The researchers also suggested that the opposite was true for low-price products.
“Discount stores, such as dollar stores, should discourage consumers from using the price of a product to infer its quality,” Lalwani said. “They would be better served by temporarily making consumers’ global identity more prominent. Cues in advertisements that focus on a product’s global appeal would help achieve that goal.”
Many companies find it difficult to set and increase prices in the digital marketplace because of the pricing transparency of the internet, consumers’ deal-seeking attitudes and global product availability.
For their study, Lalwani and his colleagues conducted in-depth interviews, two field studies and seven experiments, and reviewed secondary data. In their interviews with 15 senior-level managers from Fortune 500 companies, they found that while the executives considered local or global communities in their pricing decisions, none knew when such strategies were effective or why.

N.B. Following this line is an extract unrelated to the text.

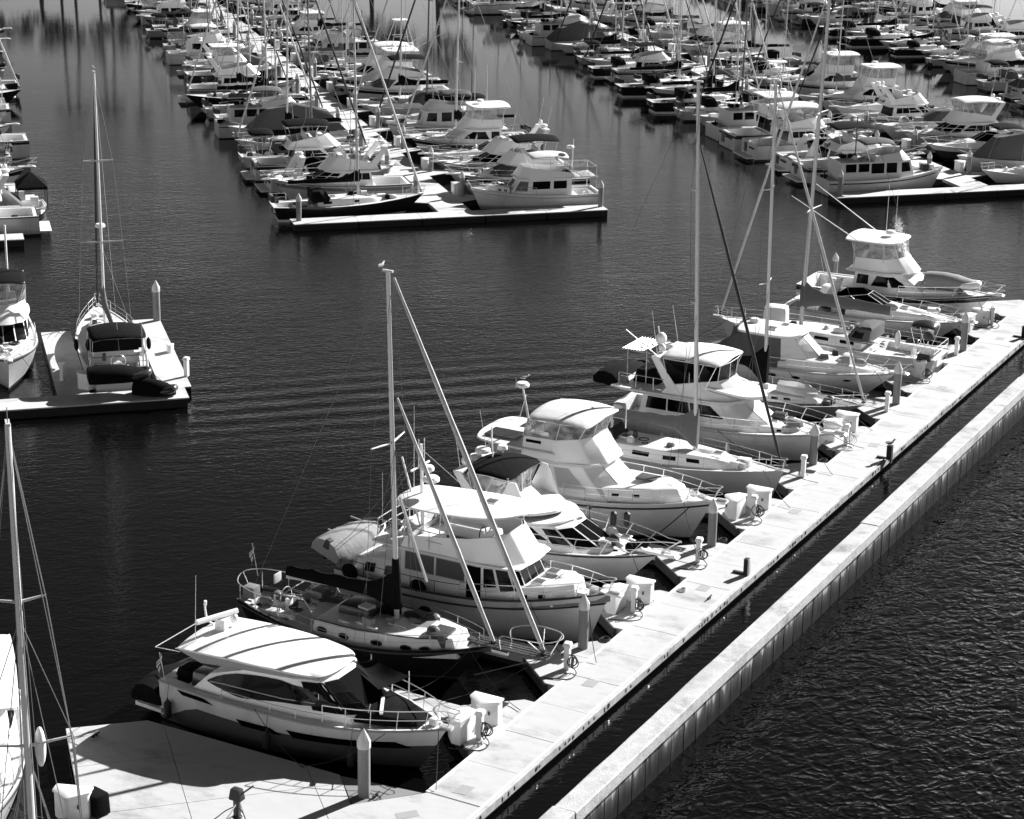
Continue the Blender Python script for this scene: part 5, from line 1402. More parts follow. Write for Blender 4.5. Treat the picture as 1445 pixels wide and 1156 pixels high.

For example, an executive at a snack food maker told them, “It is important to have a reasonably high price since it communicated ‘premium-ness’ and then reinforce it with advertising and packaging. But we don’t know for sure why such consumers prefer premium brands.” A pet products manager said, “In dog sweaters, it is difficult to judge quality, so I am sure that my pet parents use price, in addition to other factors, to choose.”
Through the field studies, experiments and secondary data, the researchers found that when consumers choose to identify more with others around them, they perceive greater variance among brands, which increases their reliance on price as a cue to judge quality.
Past research has found that consumers from more globalized countries and communities, such as the United States and its larger cities, often have a stronger global mindset because they interact with many types of people and cultures and hear news from abroad. In contrast, those living in smaller population areas or from isolated or insular nations often have a stronger local identity because they have less access to other cultures.
This paper provides useful guidelines for firms to adapt strategies for different regions and address whether companies should be more locally or globally oriented.
“For products to be marketed to the places where people tend to have a more local identity (such as rural areas), local flavors and ingredients can be used in the products. As these consumers are more likely to make price-quality associations, marketers may not need to allocate much ad budget to convince consumers about price-quality associations,” Lalwani and his co-authors wrote.
The opposite is true as well, according to the authors, indicating that in more metropolitan areas, consumers most often don’t have an established connection between price and quality. For marketers, this means that putting additional effort into differentiating their brand will help consumers associate a higher price with higher quality.
Lalwani is in the process of reviewing results of a large-scale national survey of the U.S. that measures which states tend to have more of a local identity versus a global one, for a follow-up study.